§ **TASK BRIEF**: Repeat exactly the lines running from the line that contains "The Blender Python" to the line that contains "return P.dot(HD), P.y"; include both ends and add nothing.

§ **TASK MATERIAL**:
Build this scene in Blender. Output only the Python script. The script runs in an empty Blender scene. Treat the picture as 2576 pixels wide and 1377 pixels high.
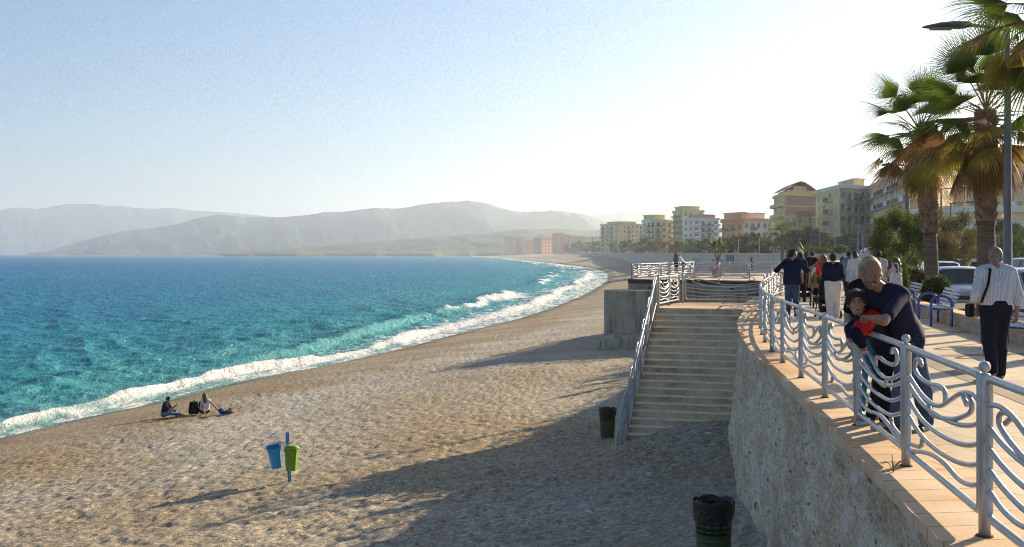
import bpy, bmesh, math, random
import numpy as np
from mathutils import Vector, Matrix
R = math.radians
sc = bpy.context.scene
COL = sc.collection
random.seed(7)
RNG = np.random.default_rng(11)

# ---------------------------------------------------------------- camera, sky, sun, exposure
EYE = 1.65
F = 2800.0                      # focal length in the pixels of a 2576-wide view
cam_data = bpy.data.cameras.new("camera")
cam = bpy.data.objects.new("camera", cam_data); COL.objects.link(cam)
cam.location = (0, 0, EYE); cam.rotation_euler = (R(90), 0, 0)
cam_data.sensor_width = 36; cam_data.lens = 36 * F / 2576
cam_data.shift_y = -51.5 / 2576
cam_data.clip_start = 0.1; cam_data.clip_end = 60000
sc.camera = cam

SUN_AZ, SUN_EL = R(49), R(19.5)     # azimuth measured from +Y towards +X
world = bpy.data.worlds.new("World"); sc.world = world; world.use_nodes = True
wn = world.node_tree.nodes; wl = world.node_tree.links
bg = wn["Background"]
sky = wn.new("ShaderNodeTexSky"); sky.sky_type = 'NISHITA'; sky.sun_disc = False
sky.sun_elevation = SUN_EL; sky.sun_rotation = SUN_AZ
sky.altitude = 0; sky.air_density = 1.0; sky.dust_density = .5; sky.ozone_density = 4.8
wl.new(sky.outputs[0], bg.inputs[0]); bg.inputs[1].default_value = 0.062

sd = bpy.data.lights.new("sun", 'SUN'); sd.energy = 5.0; sd.angle = R(0.5); sd.color = (1.0, 0.81, 0.55)
sun = bpy.data.objects.new("sun", sd); COL.objects.link(sun)
sv = Vector((math.sin(SUN_AZ) * math.cos(SUN_EL), math.cos(SUN_AZ) * math.cos(SUN_EL), math.sin(SUN_EL)))
sun.rotation_euler = sv.to_track_quat('Z', 'Y').to_euler(); sun.location = sv * 200

sc.view_settings.view_transform = 'Standard'; sc.view_settings.look = 'None'
sc.view_settings.gamma = 1.0; sc.view_settings.exposure = 1.2
sc.render.engine = 'CYCLES'
sc.cycles.max_bounces = 6; sc.cycles.transparent_max_bounces = 16
sc.cycles.volume_bounces = 1; sc.cycles.use_denoising = True; sc.cycles.use_adaptive_sampling = False
sc.cycles.sample_clamp_indirect = 4; sc.cycles.filter_width = 1.05; sc.cycles.denoising_prefilter = 'NONE'

# ---------------------------------------------------------------- helpers
def G(px, py, z=0.0):
    """where the sight line through a point of the photograph meets the level z"""
    Y = F * (EYE - z) / (py - 637.0)
    return ((px - 1288) * Y / F, Y)
def V(px, py, Y):
    return ((px - 1288) * Y / F, Y, EYE - (py - 637.0) * Y / F)

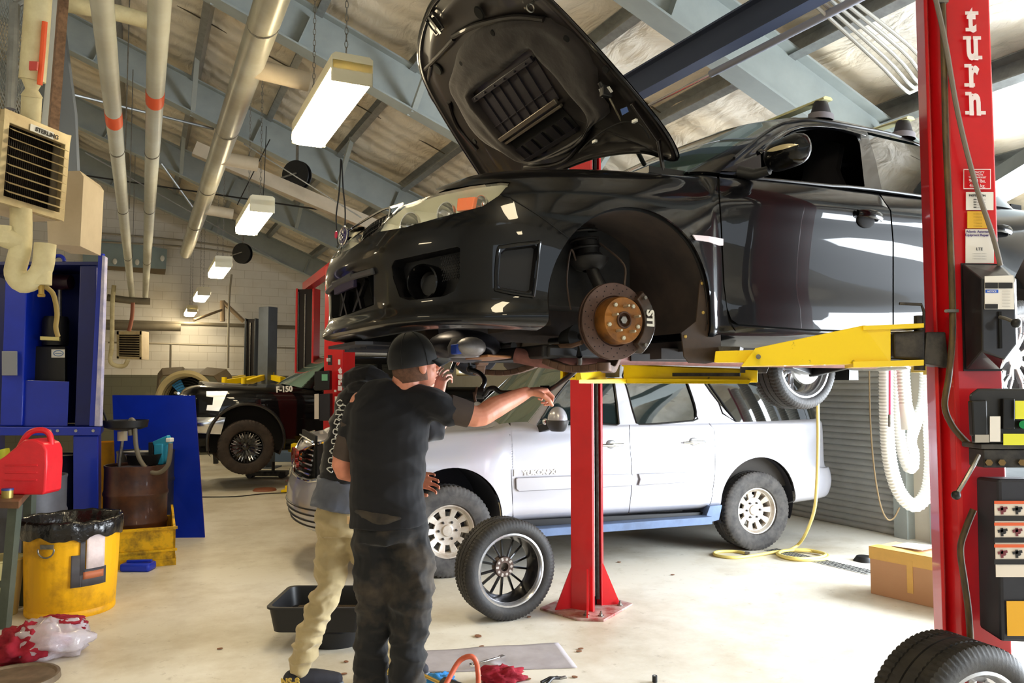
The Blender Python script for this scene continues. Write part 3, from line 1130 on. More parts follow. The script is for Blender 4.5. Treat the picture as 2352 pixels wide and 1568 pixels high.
MB().prism(q, V((-.02, -.012, 0))).build('turn_signal', mat('amber_lens', (255, 110, 20), .25, emit=(255, 90, 10), estr=.0), lens, bevel=.003)
cc = both(lens)
surf_strip('bumper_seam', M_GAP, BV, GAP_BF[1:], .0022, .001)

# --- hood, tilted 47 degrees on its rear hinges
HA = radians(47)
HD = V((cos(HA), 0, sin(HA))); HN = V((sin(HA), 0, -cos(HA)))      # along the hood; HN points out of its underside
H0 = V((-.35, 0, .97))


def hp(h, v, z=0):
    return H0 + HD * h + V((0, v, 0)) + HN * z


Minv = (Matrix.Translation(car.location) @ Matrix.Rotation(car.rotation_euler.z, 4, 'Z')).inverted()


def hpix(px, py, z=0):
    """photo position -> (h, v) on the hood plane raised by z"""
    o = Minv @ V((0, 0, CAM_H)); d = Minv.to_3x3() @ cray(px, py)
    p0 = H0 + HN * z
    P = o + d * ((p0 - o).dot(HN) / d.dot(HN)) - p0
    return P.dot(HD), P.y


half = [(0.19, 0), (.17, .30), (.10, .60), (.01, .74), (.03, .79), (.16, .81), (.38, .785), (.65, .735), (.88, .675), (1.02, .61), (1.12, .50), (1.19, .33), (1.235, .12), (1.24, 0)]
hoodgrp = None
def hood_ring(half, k=4):
    s = smooth_path([V((a, b, 0)) for a, b in half], k)
    r = [(p.x, p.y) for p in s]
    return r + [(h, -v) for h, v in r[::-1][1:-1]]


def crown(h, v):      # outer skin bulge (towards -HN)
    return .055 * (1 - (v / .82) ** 2) * (1 - ((h - .6) / .75) ** 2 * .6) + .02


R0 = hood_ring(half)
hc = (.62, 0)
def rscale(ring, k, c=hc):
    return [(c[0] + (h - c[0]) * k, c[1] + (v - c[1]) * k) for h, v in ring]


rows = []
for k in (1.0, .997, .96, .8, .6, .4, .2, .01):
    rr = rscale(R0, k)
    zz = 0 if k == 1.0 else None
    rows.append([hp(h, v, (-.004 if zz == 0 else -crown(h, v) * min(1, (1 - k) * 6 + .15))) for h, v in rr])
# hemmed edge and inner frame flange
und = []
for k, z in ((1.0, .004), (.985, .012), (.965, .010), (.955, -.008), (.90, -.014), (.86, -.012), (.84, -.022)):
    und.append([hp(h, v, z) for h, v in rscale(R0, k)])
hood = MB().grid([r + [r[0]] for r in rows]).build('hood', P_BLK, car, ang=50)
M_UHOOD = mat('hood_underside', (24, 21, 22), .42, coat=.3, noise_amt=.5, noise_scale=6, col2=(38, 32, 30))
mb = MB().grid([r + [r[0]] for r in und])
last = und[-1]
for k in (.6, .3, .02):
    und2 = [hp(h, v, -.024) for h, v in rscale(R0, .84 * k)]
    mb.grid([last + [last[0]], und2 + [und2[0]]]); last = und2
hf = mb.build('hood_frame', M_UHOOD, hood, ang=60)
mb = MB().tube([hp(h, v, .006) for h, v in rscale(R0, .993)], .008, 6, closed=True)
mb.build('hood_edge_hem', P_BLK, hood)
# ribs stamped in the inner frame
def ppath(path, z=.0, k=5):
    return [hp(*hpix(p.x, p.y, z), z) for p in smooth_path([V((x, y, 0)) for x, y in path], k)]


for path, r in (([(975, 160), (1005, 130), (1042, 90)], .012), ([(990, 150), (984, 205), (1010, 250)], .010), ([(1040, 84), (1095, 58), (1180, 40), (1250, 46)], .014), ([(1030, 235), (1050, 290), (1095, 345)], .014), ([(1205, 385), (1270, 378), (1310, 358), (1352, 300)], .011)):
    MB().tube(ppath(path, -.008), r, 8).build('hood_rib', M_UHOOD, hood)
for (x, y) in ((1002, 52), (1100, 30), (1005, 160)):      # openings in the frame
    h, v = hpix(x, y, -.01)
    MB().lathe([(.0, .006), (.028, .006), (.034, .0)], o=hp(h, v, -.012), axis=HN, n=20).build('frame_hole', M_GAP, hood)
h, v = hpix(1002, 55, 0)
mb = MB().tube([hp(h + a, v + b, .008) for a, b in ((-.04, -.05), (.05, -.045), (.05, .05), (-.04, .045))], .006, 6, closed=True)
mb.bar(hp(h - .05, v, .01), hp(h + .05, v, .01), .02, .01).build('hood_latch_plate', M_UHOOD, hood)
mb = MB().tube([hp(*hpix(1219, 8, .01), z) for z in (-.01, .05)], .006, 8)
q = hp(*hpix(1224, 14, .01), .03)
mb.tube([q + V((.018 * cos(a), .004, .018 * sin(a))) for a in [2 * pi * k / 14 for k in range(14)]], .004, 6, closed=True)
mb.build('hood_striker', M_STEEL, hood)
# felt liner: thick soft pad with a hole for the duct
LIN = [(1030, 172), (1045, 120), (1085, 78), (1140, 50), (1200, 44), (1260, 52), (1310, 82), (1345, 122), (1362, 165), (1368, 215), (1392, 250), (1388, 272), (1352, 296), (1338, 322), (1300, 352), (1250, 368), (1196, 374), (1150, 352), (1108, 330), (1072, 290), (1046, 240), (1024, 200)]
HOLE = [(1083, 228), (1086, 212), (1150, 166), (1205, 120), (1222, 118), (1230, 138), (1262, 176), (1300, 222), (1340, 262), (1346, 292), (1322, 322), (1240, 366), (1200, 368), (1160, 330), (1130, 296), (1104, 262)]
lin = [hpix(p.x, p.y, .01) for p in smooth_path([V((x, y, 0)) for x, y in LIN], 3, closed=True)]
hol0 = [hpix(p.x, p.y, .01) for p in smooth_path([V((x, y, 0)) for x, y in HOLE], 3, closed=True)]
hcx = sum(h for h, v in hol0) / len(hol0), sum(v for h, v in hol0) / len(hol0)
def polar(ring, n=84, c=hcx):
    out = []
    for i in range(n):
        a = 2 * pi * i / n
        dx, dy = cos(a), sin(a)
        best = .05
        for k in range(len(ring)):
            x1, y1 = ring[k][0] - c[0], ring[k][1] - c[1]
            x2, y2 = ring[(k + 1) % len(ring)][0] - c[0], ring[(k + 1) % len(ring)][1] - c[1]
            ex, ey = x2 - x1, y2 - y1
            D_ = dx * ey - dy * ex
            if abs(D_) < 1e-9: continue
            t = (x1 * ey - y1 * ex) / D_; s_ = (x1 * dy - y1 * dx) / D_
            if t > 0 and -1e-6 <= s_ <= 1 + 1e-6: best = max(best, t)
        out.append((c[0] + dx * best, c[1] + dy * best))
    return out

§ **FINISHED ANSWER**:
The Blender Python script for this scene continues. Write part 3, from line 1130 on. More parts follow. The script is for Blender 4.5. Treat the picture as 2352 pixels wide and 1568 pixels high.
MB().prism(q, V((-.02, -.012, 0))).build('turn_signal', mat('amber_lens', (255, 110, 20), .25, emit=(255, 90, 10), estr=.0), lens, bevel=.003)
cc = both(lens)
surf_strip('bumper_seam', M_GAP, BV, GAP_BF[1:], .0022, .001)

# --- hood, tilted 47 degrees on its rear hinges
HA = radians(47)
HD = V((cos(HA), 0, sin(HA))); HN = V((sin(HA), 0, -cos(HA)))      # along the hood; HN points out of its underside
H0 = V((-.35, 0, .97))


def hp(h, v, z=0):
    return H0 + HD * h + V((0, v, 0)) + HN * z


Minv = (Matrix.Translation(car.location) @ Matrix.Rotation(car.rotation_euler.z, 4, 'Z')).inverted()


def hpix(px, py, z=0):
    """photo position -> (h, v) on the hood plane raised by z"""
    o = Minv @ V((0, 0, CAM_H)); d = Minv.to_3x3() @ cray(px, py)
    p0 = H0 + HN * z
    P = o + d * ((p0 - o).dot(HN) / d.dot(HN)) - p0
    return P.dot(HD), P.y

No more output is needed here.